Destroying The Coal Industry is an Investment Opportunity

epaEPA administrator Gina McCarthy admitted in recent Senate hearings that the proposed restrictions on carbon dioxide emissions have nothing to do with reducing pollution, they are nothing more than an investment opportunity. Although McCarthy was silent as to who would profit from all this investment opportunity, a look at the long list of billionaire elites, big donors to the Democratic machine, Obama’s buddies, and environmental activists that have ‘invested’ in the big green machine will make it clear.

McCarthy’s investment strategy didn’t settle well with Daniel Simmons, director for state policy at the Institute for Energy Research. “Other countries have seized that investment opportunities. Spain heavily invested in wind and solar with taxpayer money and preferential treatment and lost 2.2 jobs for every green job created. The UK invested in wind and solar and lost 3.7 jobs for each green job created. Those were remarkably bad investments. While McCarthy is wrong to say these are investment opportunities, she is correct in saying the regulation is not about pollution.”

The National Black Chamber of Commerce isn’t excited about the EPA regulations either. “African-American businesses, entrepreneurs and workers need to understand this rule because the potential impact may hit them more directly, and more severely, than any other group. Higher energy costs could be devastating. Thousands of jobs will be eliminated by these rules and the same certainly does not exist in the promise of creating new jobs. With energy costs rising at a pace greater than the average family income, families, especially low-income families, are forced to make difficult decisions between other critical needs, like food and housing.”
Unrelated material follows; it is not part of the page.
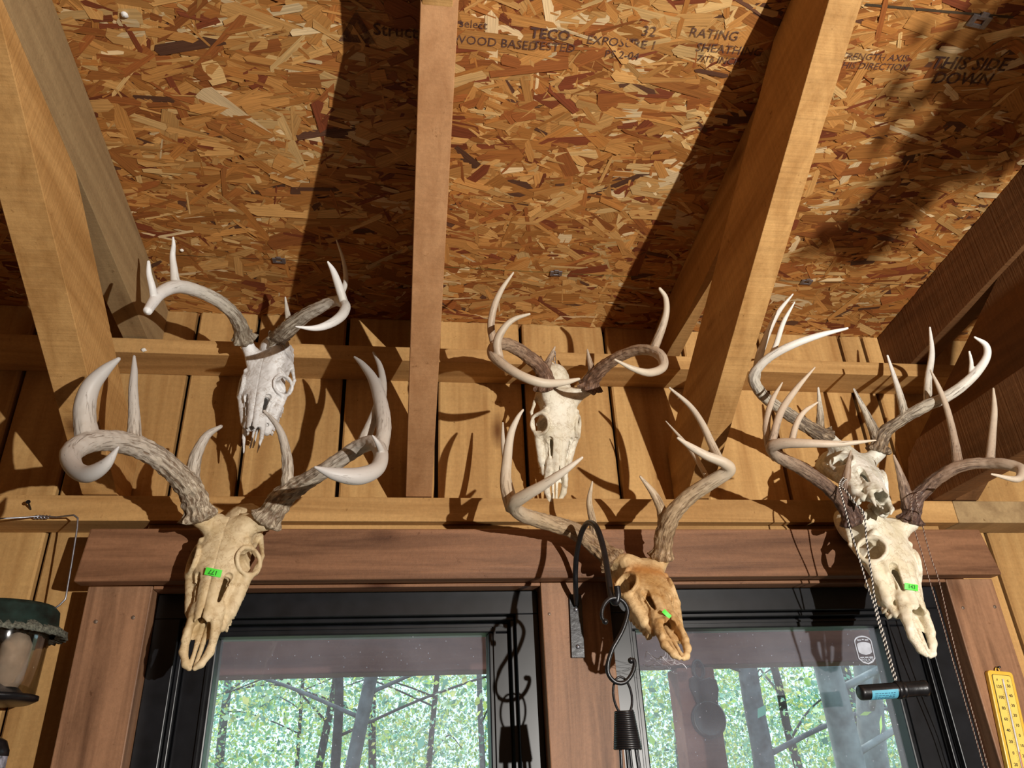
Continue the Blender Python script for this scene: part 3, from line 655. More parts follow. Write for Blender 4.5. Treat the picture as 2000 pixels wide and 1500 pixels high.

According to a US Chamber of Commerce report, the EPA’s carbon rules will actually cost the U.S. economy a cool $50 billion a year through 2020, the equivalent of $500 per household per year.   Even Obama had to admit in 2008 that under his green scheme electricity rates would skyrocket because the industry would pass costs to consumers.

Around the world, countries are revising extreme environmental policies when faced with the negative economic and energy supply impacts of such pledges.   Australia is the first nation in the world to repeal a law that placed a tax on carbon emissions in July of this year, citing electricity costs for businesses and households that had nearly doubled partly due to the carbon tax. Similarly, Japan chosen not to sign on to a second round of the Kyoto Protocol, arguing that additional emissions reductions are meaningless and recently announced plans to build new coal units domestically, and invest in coal plants internationally.

Canada pulled out of the Kyoto Protocol in December 2011, noting that withdrawal could allow them “to continue to create jobs and growth.” China, the world’s largest carbon emitter, has excluded the primary coal producing and consuming region from their pilot carbon trading programs. Economic growth, not carbon emission reduction is likely to remain the top domestic priority.

Indian Prime Minister Narendre Modi, the leader of the third largest greenhouse gas emitting nation is refusing to join China and the U.S. at the UN Climate Summit in September. Even though India’s carbon emissions from the energy sector in 2035 is projected to be more than double what they are today, much of the countries rural areas are poor and lack electricity. Fortunately for India’s poor, they happen to have a significant amount of coal and are focusing on economic growth.

Russia has also refused to sign on for a second round of the Kyoto Protocol. A Russian energy company says they have plans to build the world’s largest coal-fueled power plant to provide electricity to China. Germany has experienced three years of carbon emission growth despite a $140 billion green energy plan.

Poland vetoed a 2012 plan to set stringent emissions targets from the European Union citing economic impacts from reducing its reliance on coal which makes up 90% of their electricity generation. Austria, Spain, Denmark, Italy, Luxembourg, and the Netherlands are far from meeting their Kyoto targets due to the recent financial crisis. Norway stopped its CCS project at a refinery due to delays and budget issues. At the time of cancellation the project was more than $300 million over budget.

Africa has experienced an average of 6% growth a year despite the fact that nearly half of the continent’s 1.2 billion people have no electricity.  But for Africa to reach its growth potential of 8 to 9 percent, they will need natural gas and coal.  And even though Obama stopped financing overseas coal projects that didn’t include carbon capture, Jeffrey Immelt says that GE plans to plow $2 billion into the country by 2018. The World Bank committed $5 billion in technical and financial support for 6 African countries on top of the $8.2 billion they approved in 2013 for energy and mining and the $3.75 billion loan they provided in 2010 to build a coal plant, which by the way, did not include carbon capture.  According to Jim Yong Kim, president of the World Bank, “we know that intermittent energy (wind and solar) will not lead to economic development. We have made a clear commitment to battle global warming but we are also serious about African access to energy. In some places the only option is coal.”

There is also tremendous opposition mounting in the U.S. toward proposed regulations that drive up electricity prices, cost jobs and damage economies. This is to be expected, especially at a time when nearly half of the world’s 7 billion people live without proper access to energy for basic human needs, and 115 million Americans qualify for energy assistance.

These new EPA regulations will do nothing but line the pockets of the wealthy green machine while punishing consumers who are already struggling to pay energy bills, and destroy jobs.